Por: Mauricio Jaramillo Jassir
La imagen de Gustavo Petro y Salvatore Mancuso en Córdoba generó reacciones encontradas. En las regiones donde abundan las víctimas de la violencia y se entregaron miles de hectáreas fue interpretada como una señal necesaria de reconciliación. En contraste en los centros de poder despertó repudio entre los políticos de la derecha amplificado por unos medios hegemónicos acostumbrados a la apología de la guerra.
Basta ver el mapa del plebiscito por la paz de 2016 o la elección de 2022 para entender que la paz se ha vuelto un activo de las zonas que han sufrido los peores rigores de la guerra, y esta última sigue siendo un valor reivindicado por las elites regionales, en especial el centro económico, la zona donde más se concentra la riqueza y donde no ha dejado de ser popular la tesis de que la única garantía de la seguridad son las ofensivas militares. Entre más prosperidad, más se niegan las causas objetivas del conflicto. En el colmo de la torpeza o la mala fe, algunos comunicadores acostumbrados a destilar veneno equipararon el intercambio de sombreros entre Petro y Mancuso, con el Pacto de Ralito, aquel consenso de espaldas a la ciudadanía entre el establecimiento político y los paras que derivó en un descuadernado proceso de desmovilización.
No hace falta experticia sobre paz para entender la diferencia entre un pacto secreto que terminó en la decisión de Uribe de 2008 en la que los principales comandantes terminaron extraditados a Estados Unidos para ser juzgados por narcotráfico y lavado de activos, pero no por crímenes de lesa humanidad. El entonces mandatario dejó sin piso la Ley de Justicia y Paz (Ley 975 de 2005 que preveía la desmovilización de las Autodefensas Unidas de Colombia) y extraditó la verdad retrasando indefinidamente la posibilidad de su acceso para las víctimas. El apretón de manos y el discurso de Mancuso en el Coliseo Miguel “Happy” Lora de Montería es un acto de contrición, necesario para las víctimas que están en su derecho de otorgar o no el perdón.
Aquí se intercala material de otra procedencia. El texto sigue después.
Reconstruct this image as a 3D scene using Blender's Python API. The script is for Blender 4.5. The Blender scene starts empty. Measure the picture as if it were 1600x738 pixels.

No hubo lavado de cara, apología a la violencia o maltrato alguno a los derechos de las víctimas como sí ocurría en el pasado cuando uno de los canales de televisión más poderosos entrevistaba en horario estelar al entonces comandante de las AUC, Carlos Castaño, en plena ofensiva contra el campesinado y cuando todavía se producían las peores masacres de nuestra historia reciente. Increíble que se tenga que explicar que la presencia de Macaco y Mancuso ocurre en un escenario incompleto de postconflicto, mientras que, en el pasado, los políticos alababan a estos comandantes mientras se asesinaba y torturaba a inocentes. No, no es mala fe ni de los medios hegemónicos, ni de los políticos e influenciadores de la derecha que conocen a cabalidad el contexto histórico y el actual. Es, aunque parezca ilógico en una sociedad que ha padecido la guerra, la nostalgia por el paramilitarismo que buena parte de las regiones recuerda con amargura, pero que en los centros de poder añora y recuerda con simpatía. Imposible la paz en un país que se esmera en idealizar la guerra.